Lila Stone Seymour, class agent, asked her neighbor, Dora Beavers Maynard, to make the dress for the 1911 doll. Mrs. Maynard’s three daughters Lillian, Louise, and Edith attended Meredith, so she had a special interest in the project. The dress is white with a square neck and blue ribbons. Emma Byrum Hobbs wrote that Margaret Bright was "excellent with the needle" and we wonder if Miss Bright made any of the doll dresses for the early classes. Emma remembered that the father of Dr. Bessie Lane, college physician and professor of physiology 1934-1950, planted an acre of sweet peas for the class daisy chain.
Kate Johnson Parham wrote that she had no idea who dressed their doll, but "she wore white—we always did on Class Days—and the skirt was in three tiers. We wore straw hats trimmed with black-eyed susans." The style was called “hobble skirt.” Dr. Mary Lynch Johnson said that a dressmaker on Person Street made the Class Day dresses.
Dr. Mary Lynch Johnson's class had 38 graduates—the largest to date. This is her recollection: The doll was redressed one time since 1936 by Elizabeth Henley. The green bow is organdy. The class emblem was the butterfly and the bow was spread out in bow-like wings. Dr. Johnson said that she and classmate Annie Holt felt more like fat, grubby caterpillars because they were the "fat" ones in the class! "The Last Revel of the Butterflies" was their Class Day program. She mentioned that earlier classes had mascots, but they changed to emblems in 1916.

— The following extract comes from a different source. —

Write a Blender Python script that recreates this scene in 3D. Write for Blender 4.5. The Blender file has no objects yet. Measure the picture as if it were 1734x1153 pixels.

The doll is in a Red Cross uniform, reflecting World War I and the work of Meredith students, such as rolling bandages and other duties when the nation was involved in the war effort. Patriotism was very strong on the Meredith campus; it was located in downtown Raleigh and the students cheered the soldiers on as they marched down Fayetteville Street. Mary Law Norwood Vann was class agent.